Inundator. – IDS/IPS/WAF Evasion & Flooding Tool

Posted: 8 July, 2010 in english, new, security
Tags: , , , , , , , , ,

What is Inundator?

Inundator is a multi-threaded, queue-driven, anonymous intrusion detection false positives generator with support for multiple targets.

When would I use Inundator?

Whenever you feel like it. Seriously. It’s anonymous, so why not watch the world burn?

Example Scenarios:

  • Before, during, and after a real attack to bury any potential alerts among a flood of false positives.
  • Seriously mess with an IDS analyst and keep an InfoSec department busy for days investigating false positives.
  • Test the effectiveness of an intrusion detection or prevention system. Less alerts means a better product; more alerts means a horrible product.

How does Inundator work?

At a high level, Inundator builds an attack queue, organized by destination port, by parsing the content: and uricontent: fields from Snort’s poorly written pattern-matching rules. Inundator then builds a target queue by peforming a port scan to identify open TCP ports on each target provided by the user. Once the queues have been built, Inundator will launch the requested number of worker threads. Each worker thread will select a random target from the target queue, as well as a random open port on the selected target. A random attack for the selected port will then be selected from the attack queue, and this information is used to build a completely innocent packet or request that contains patterns matching typical intrusion detection rules. The crafted attack will then be sent to the target via a SOCKS proxy (we default to Tor’s local proxy.) This procedure is repeated in an infinite loop by each worker thread until the user aborts.

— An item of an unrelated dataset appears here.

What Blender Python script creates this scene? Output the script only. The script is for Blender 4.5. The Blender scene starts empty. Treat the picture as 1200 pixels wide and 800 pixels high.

Quite obviously, the actual ruleset used by the target intrusion detection system will play a very large part in whether our crafted attacks trigger a false positive. Inundator will generate an overwhelming number of false positives on systems which use extremely poor pattern matching rules, and little to no false positives on systems which use well written rules, heuristic-based detection, or anomaly-based detection mechanisms.